Edited by the co-chaplains of Charlton Athletic, the book is a collection of individual chapters by a dozen different chaplains. Inevitably some chapters are better than others. Some simply tell the writer's own story, others grapple with the issues involved in ministry to football or particular aspects of the work.
Bill Bygroves (Liverpool FC) writes about his role in reconciliation between Juventus and Liverpool following the Heysel Stadium disaster, Chris Cullick (York City) on his role in the supporters' groups successful campaign to save the club, Mary Vickers (Chaplaincy for women in sport) on women and football, Ray Dupre (Watford) on the organization SCORE which promotes sports chaplaincy in sport in the UK and beyond and Peter Amos (Barnsley) on supporting injured players.
What is football club chaplaincy all about? Alan Comfort knows the world of football better than most. He was a professional player, became a Christian while playing pro football, lost his career through injury, was ordained and because chaplain of Leyton Orient, one of his old clubs. He describes the chaplain's purpose as to "sing the songs of the Lord while in a foreign land" (Psalm 137:4). He continues "Chaplaincy is often a support role, an opportunity to get alongside players or club staff; to listen, to care, to remember and pray for...One of the hardest barriers to break down for any chaplain is to be accepted by the group while remaining different...Jesus became like one of us but was different". (Pages 35-36).
Owen Beament's (Millwall) moral dilemma about whether it was OK "to give the Lord a nudge" (Page 55) during the FA Cup semi final 2004 reminded me of a story the chaplain to Swindon Town told me. When the Wembley play-off was tied 3-3, a supporter entreated the chaplain "Pray, Reverend". The chaplain told me "I explained to him that I did not think prayer worked like that, but in case I was wrong, I prayed". However he resolved the dilemma, Owen Beament writes helpfully on the importance of prayer in club chaplaincy.

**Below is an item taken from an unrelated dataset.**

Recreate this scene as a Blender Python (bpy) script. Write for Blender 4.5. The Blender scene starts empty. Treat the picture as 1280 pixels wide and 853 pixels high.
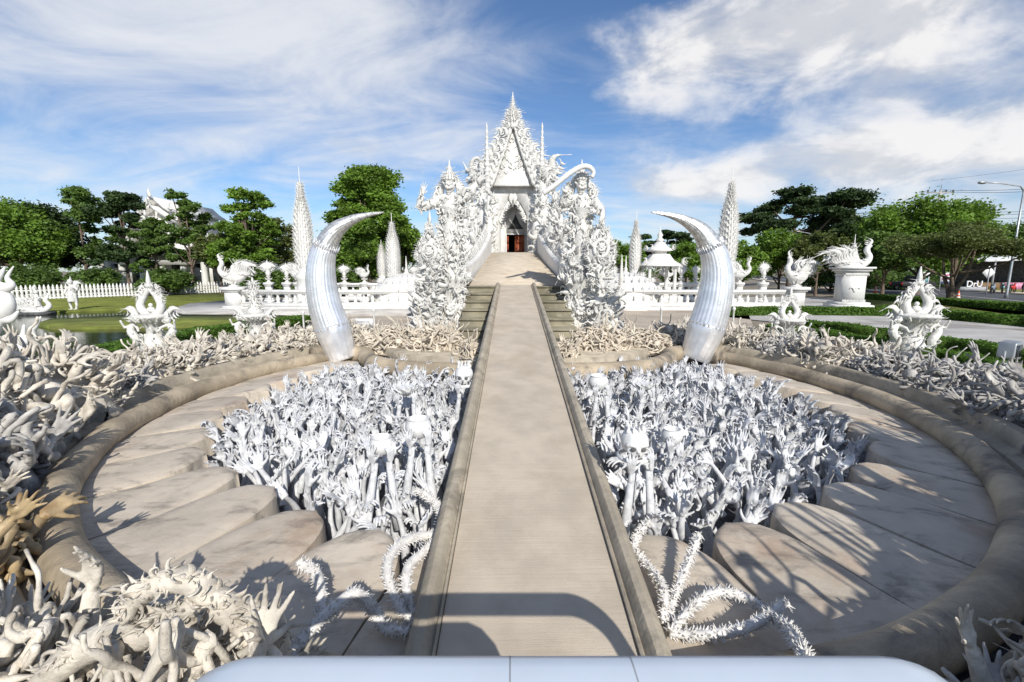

The book is full of thought-provoking one-liners on the nature of chaplaincy, for example: Phil Mason (Bolton Wanderers) "being church in a different and more accessible way". (Page 49) or Jeffery Heskins (Charlton Athletic) "to recognize the potential for, and help to create something sacred in, what as hitherto been regarded as secular space" (Page 182).
The book is a good read and an excellent insight into a particular application of pastoral theology.